Narayen stressed that that model was about far more than a different way to sell and bill the customer. It fundamentally altered Adobe’s relationship with its customers.
“The subscription model put the customer experience front and centre,” he said. “It embraced the reality of a digital business. In the end, we become a more successful company, Digital transformation starts by reimagining the whole customer journey. We had to scale the process and personalize the journey for tens of millions of customers. It required a completely different rethink of how we operated, and a radically difference cadence of how we ran our business.”
The resulting DDOM [Data-Driven Operating Model] combined the customer model with the data in real time.
“At Adobe, we like to say that retention is the new growth, that creates that frictionless experience,” Narayen said, pointing out that this involved anticipating things that might occur like credit card renewal that could disrupt a subscription. We believe all businesses need to have their version of DDOM at the core of customer experiences. It’s critical because it ensures agility for people on the front lines empowered to make decisions and be more responsive to customers in real time. You might have millions of customers, but the trick is to know each like they were your only customer. That means you know what they have done in the past so you will know what they want in the future.”
Narayen said that the Adobe Experience Platform and real time customer profiles make this a reality, to delivering this personalized experience, across multiple devices.
“Building a great experience sounds like a simple idea, but delivering it is so much harder,” he said. “Legacy environments can’t keep up with customer desires for personalization that put the customer at the centre of the digital strategy. We orchestrate this for them and give the experience they expect. This will separate leaders from laggards. This is customer experience management.
Hubert Joly, the CEO of Adobe customer Best Buy, then followed to tell the customer of how Best Buy had applied the same principles to turn around a far more dire situation than Adobe had been in.
“Best Buy has found a playbook for success by embracing digital transformation,” he said. “Seven years ago, people thought we were going to die. Amazon was going to kill us. ‘Renew Blue’ was our turnaround strategy, and started in November 2012. The first thing we did was we took price off the table. We made sure we matched Amazon’s prices. Then we worked on the customer experience. We made our website easy to use, and we shipped as fast as Amazon, and for free. We invested in our employees, and our turnover went way down, to less than 30 per cent. We wanted to make our stores a coliseum where all the gladiators would come and fight and we collect tickets from them, and we have all these vendors within our stores.

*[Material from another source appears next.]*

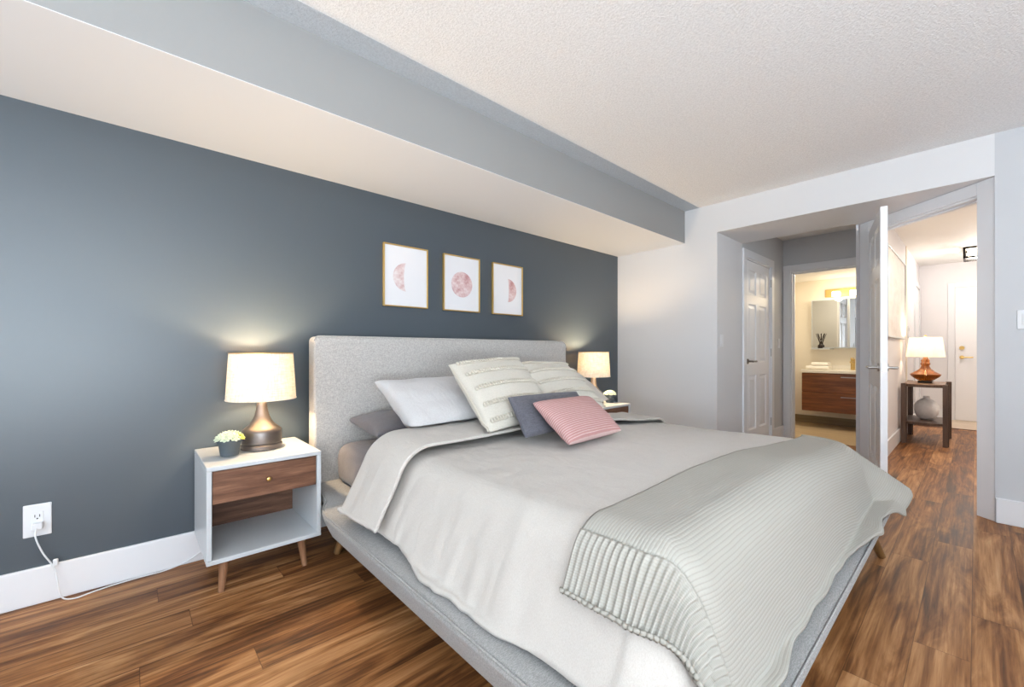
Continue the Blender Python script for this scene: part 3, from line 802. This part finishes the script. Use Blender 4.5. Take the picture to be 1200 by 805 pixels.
# ------------------------------------------------------------------ pictures over the bed
def picture(x0, x1, z0, z1, label, shape):
    p = thing('framed_print', ((x0+x1)/2, WY, z0), label, 'picture', 'moon prints over the bed')
    y1, y0, w = WY-.001, WY-.022, .0085
    m = MB(); m.box(x0, x1, y0, y1, z0, z0+w); m.box(x0, x1, y0, y1, z1-w, z1); m.box(x0, x0+w, y0, y1, z0+w, z1-w); m.box(x1-w, x1, y0, y1, z0+w, z1-w)
    m.build('frame', M['gold'], p, bevel=.0015)
    pr = MB().box(x0+w, x1-w, WY-.012, WY-.006, z0+w, z1-w).build('print', M['paper'], p)
    cx, cz, r = (x0+x1)/2, (z0+z1)/2-.005, .098
    pts = []
    if shape == 'full': pts = [(cx+r*math.cos(2*PI*k/48), cz+r*math.sin(2*PI*k/48)) for k in range(48)]
    elif shape == 'crescent':
        cx -= .0
        o_ = [(cx+r*math.cos(a), cz+r*math.sin(a)) for a in [math.radians(95+170*k/30) for k in range(31)]]
        i_ = [(cx+r*(-.18)*math.cos(b), cz+r*math.sin(b)) for b in [math.radians(-85+170*k/30) for k in range(31)]]
        pts = o_+i_
    else:
        cx += .0
        o_ = [(cx+r*math.cos(a), cz+r*math.sin(a)) for a in [math.radians(-88+176*k/30) for k in range(31)]]
        i_ = [(cx+r*.12*math.cos(b), cz+r*math.sin(b)) for b in [math.radians(88-176*k/30) for k in range(31)]]
        pts = o_+i_
    m = MB()
    if shape == 'full':
        m.loops([[Vector((a, WY-.0127, b)) for a, b in pts], [Vector((a, WY-.0118, b)) for a, b in pts]])
    else:
        n = 31
        for k in range(n-1):
            q = [o_[k], o_[k+1], i_[n-2-k], i_[n-1-k]]
            m.add([Vector((a, WY-.0127, b)) for a, b in q], [(0, 1, 2, 3)])
    m.build('moon', M['moon'] if shape != 'crescent' else M['moon_pale'], p)
    return p
picture(1.243, 1.582, 1.372, 1.797, 'gold framed print of a pale crescent moon, hung over the bed nearest the window side', 'crescent')
picture(1.715, 2.054, 1.372, 1.797, 'gold framed print of a full pink moon, the middle one of three over the bed', 'full')
picture(2.187, 2.526, 1.372, 1.797, 'gold framed print of a half pink moon, hung over the bed nearest the corner lamp', 'half')

# ------------------------------------------------------------------ outlet, cord, switches
ow = thing('wall_outlet', (-.298, WY, .353), 'white electrical outlet with a plug in it, low on the slate wall', 'outlet')
cx, cz = -.298, .353
MB().box(cx-.041, cx+.041, WY-.006, WY, cz-.068, cz+.068).build('cover_plate', M['plastic'], ow, bevel=.003)
MB().box(cx-.017, cx+.017, WY-.009, WY-.005, cz-.036, cz+.036).build('receptacle', M['plastic'], ow, bevel=.001)
m = MB()
for dz in (.019,):
    m.box(cx-.008, cx-.0055, WY-.0096, WY-.008, cz+dz-.005, cz+dz+.006); m.box(cx+.0055, cx+.008, WY-.0096, WY-.008, cz+dz-.005, cz+dz+.006)
    m.lathe([(.0028, 0), (.0028, .0016)], (cx, WY-.008, cz+dz-.011), 10, True, rot('X', 90))
m.build('slots', M['slot'], ow)
pc = thing('power_cord', (cx, WY-.02, cz), 'white lamp cord plugged in at the slate wall and trailing along the baseboard', 'cord')
MB().box(cx-.014, cx+.018, WY-.038, WY-.0085, cz-.034, cz-.006).build('plug', M['plastic'], pc, bevel=.004)
ctrl = [(cx, WY-.036, cz-.025), (cx, WY-.05, cz-.06), (cx+.02, WY-.05, cz-.13), (cx+.05, WY-.045, cz-.20), (cx+.062, WY-.06, .10), (cx+.075, WY-.075, .03), (cx+.11, WY-.07, .006), (cx+.17, WY-.05, .004), (cx+.24, WY-.035, .004), (cx+.33, WY-.03, .004), (cx+.42, WY-.03, .004), (cx+.50, WY-.028, .02), (cx+.58, WY-.026, .06), (cx+.68, WY-.024, .11)]
def smooth_pts(c, n=6):
    c = [Vector(p) for p in c]; out = []
    for i in range(len(c)-1):
        p0, p1, p2, p3 = c[max(i-1, 0)], c[i], c[i+1], c[min(i+2, len(c)-1)]
        for k in range(n):
            t = k/n; out.append(.5*((2*p1)+(p2-p0)*t+(2*p0-5*p1+4*p2-p3)*t*t+(3*p1-p0-3*p2+p3)*t**3))
    return out+[c[-1]]
MB().tube(smooth_pts(ctrl), .003, 7).build('cable', M['plastic'], pc, smooth=80)
MB().box(cx+.048, cx+.064, WY-.052, WY-.038, .155, .185).build('inline_switch', M['plastic'], pc, bevel=.004)

def switch(f, x, z, label, w=.07, h=.115, n=1):
    p = f @ Vector((x, 0, z)); s = thing('light_switch', p, label, 'light switch', 'white light switches')
    MB().box(x-w/2, x+w/2, 0, .006, z-h/2, z+h/2, f).build('cover_plate', M['plastic'], s, bevel=.002)
    for k in range(n):
        xx = x+(k-(n-1)/2)*.046
        MB().box(xx-.016, xx+.016, .005, .010, z-.033, z+.033, f).build('rocker', M['plastic'], s, bevel=.002)
f_alc = frame((AX, AY, 0), (-1, 0))
switch(frame((4.10, AY, 0), (-1, 0)), 0, 1.165, 'white light switch just inside the alcove opening, before the closet door')
switch(frame((5.80, AY, 0), (-1, 0)), 0, 1.16, 'white light switch between the closet door and the bathroom doorway')
switch(frame((EX, -.205, 0), (0, 1)), 0, 1.26, 'white light switch on the bare grey wall beside the hall doorway')
switch(frame((FX, .38, 0), (0, 1)), 0, 1.20, 'white double light switch on the far hall wall beside the entry door', .115, .115, 2)
th = thing('thermostat', (7.55, HY, 1.30), 'small white thermostat on the hall wall above the console lamp', 'thermostat')
MB().box(7.52, 7.62, HY-.022, HY, 1.24, 1.40).build('housing', M['plastic'], th, bevel=.005)
MB().box(7.545, 7.595, HY-.024, HY-.02, 1.33, 1.37).build('display', M['nickel'], th)

tb = MB().ball((.90, 2.50, .0335), .033, u=20, v=14).build('tennis_ball', M['ball'], smooth=80)
props(tb, 'lime green ball on the floor in the shadow under the headboard', 'ball')

# ------------------------------------------------------------------ bathroom
VY0, VY1, VX, VB, VT = .55+.2, 1.64, 6.98, .235, .765
van = thing('vanity', (7.2, 1.2, VB), 'wall-hung brown wood bathroom vanity with two drawers and a white top', 'vanity')
MB().box(VX+.02, 7.449, VY0, VY1, VB, VT).build('body', M['vanity'], van, bevel=.002)
for (a, b) in ((VB+.002, .495), (.501, VT-.004)):
    d = MB().box(VX, VX+.019, VY0, VY1, a, b).build('drawer', M['vanity'], van, bevel=.002)
    hy0, hy1, hz = .86, 1.20, b-.045
    m = MB(); m.box(VX-.022, VX-.014, hy0, hy1, hz-.005, hz+.005)
    for y in (hy0+.02, hy1-.02): m.box(VX-.015, VX, y-.004, y+.004, hz-.004, hz+.004)
    m.build('handle', M['nickel'], d, bevel=.001)
MB().box(VX-.012, 7.449, VY0-.01, VY1+.01, VT, VT+.042).build('countertop', M['counter'], van, bevel=.004)
MB().box(7.437, 7.449, VY0-.01, VY1+.01, VT+.042, VT+.10).build('backsplash', M['counter'], van, bevel=.003)
CT = VT+.042
CT += .001
fa = thing('faucet', (7.33, 1.13, CT), 'brushed brass faucet on the bathroom vanity top', 'faucet')
MB().tube([(7.33, 1.13, CT), (7.33, 1.13, CT+.15)], .024, 20).build('body', M['brass'], fa, smooth=40)
MB().box(7.20, 7.33, 1.115, 1.145, CT+.095, CT+.118).build('spout', M['brass'], fa, bevel=.005)
MB().box(7.25, 7.345, 1.117, 1.143, CT+.153, CT+.166).build('lever', M['brass'], fa, bevel=.004)
def towel(y0, y1, x0, x1, z0, z1, label):
    m = MB(); r = (z1-z0)/2; rings = []; n = 10
    for k in range(n+1):
        yy = y0+(y1-y0)*k/n; e = .006*nz(k*.7, z0*50); ring = []
        for p in rrect(x0+e, x1-e, z0, z1, r*.9, 5): ring.append(Vector((p.x, yy, p.y+.004*nz(p.x*30, k*.8))))
        rings.append(ring)
    o = m.loops(rings).build('folded_towel', M['towel'], smooth=60); return props(o, label, 'towel', 'white towels on the vanity')
towel(1.36, 1.62, 7.10, 7.34, CT+.004, CT+.050, 'wider white folded towel lying directly on the vanity top')
towel(1.37, 1.56, 7.12, 7.32, CT+.054, CT+.098, 'smaller white folded towel lying on top of the other towel')
mc = thing('mirror_cabinet', (7.38, 1.2, 1.105), 'mirrored wall cabinet over the bathroom vanity', 'mirror cabinet')
MB().box(7.315, 7.449, .76, 1.60, 1.105, 1.80).build('body', M['lacquer'], mc, bevel=.002)
for (a, b) in ((.763, 1.168), (1.172, 1.597)):
    d = MB().box(7.298, 7.314, a, b, 1.107, 1.798).build('door', M['lacquer'], mc, bevel=.002)
    MB().box(7.2965, 7.2982, a+.012, b-.012, 1.119, 1.786).build('mirror', M['mirror'], d)
vl = thing('vanity_light', (7.42, 1.2, 1.86), 'brushed bar light with lit glass shades above the mirror cabinet', 'light fixture')
MB().box(7.425, 7.449, .80, 1.46, 1.84, 1.95).build('back_bar', M['gold'], vl, bevel=.004)
for y in (.92, 1.12, 1.32):
    MB().tube([(7.425, y, 1.915), (7.36, y, 1.915), (7.36, y, 1.905)], .009, 8).build('arm', M['brass'], vl, smooth=60)
    MB().lathe([(.022, .0), (.046, -.003), (.05, -.02), (.05, -.068), (.045, -.072), (.003, -.072)], (7.36, y, 1.908), 24).build('glass_shade', M['globe'], vl, smooth=40)
for y in (.95, 1.3):
    table_light(vl, (7.17, y, 1.82), 1.5, (1.0, .84, .60), .05)
rd = thing('reed_diffuser', (7.25, 1.50, CT), 'dark reed diffuser bottle standing before the bathroom mirror', 'diffuser')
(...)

“The second part of the strategy, ‘Building the New Blue,’ was about reinventing the company,” Joly continued. “The goal here was to move from ‘we have stores and we sell widgets, what can we do,’ to enriching lives with help of technology and addressing key human needs.” They established a home advisor service, as well as a seaport service where for a yearly annual fee, they would support everything in a home and would make it work.
“It’s far from setting up a TV and moving on,” he said.
As a result, Best Buy today is more data driven.
“You can talk about transformation, but if you don’t have enablers, it’s just talk,” Joly said. “Digital marketing has been huge for us. 80 per cent of our media spend was traditional. Now 90 per cent has a digital database, together with a single customer idea. That’s a huge foundation. From that we can do targeted marketing. We are very careful not to send too many emails to people who don’t like emails. Our Blue Shirts are provided with information about the specific customer. If you call tech support, they see everything you have in your home.”
That positions Best Buy well for a future in which traditional stores are severely challenged.
“We don’t see ourselves as a brick and mortar retailer – but as a solver of unique problems,” he concluded. “We think our online experience is now on par with AWS, so that’s a draw, 1-1. We have our stores, and we have our ability to go to people’s homes. That’s 3-1 for us!”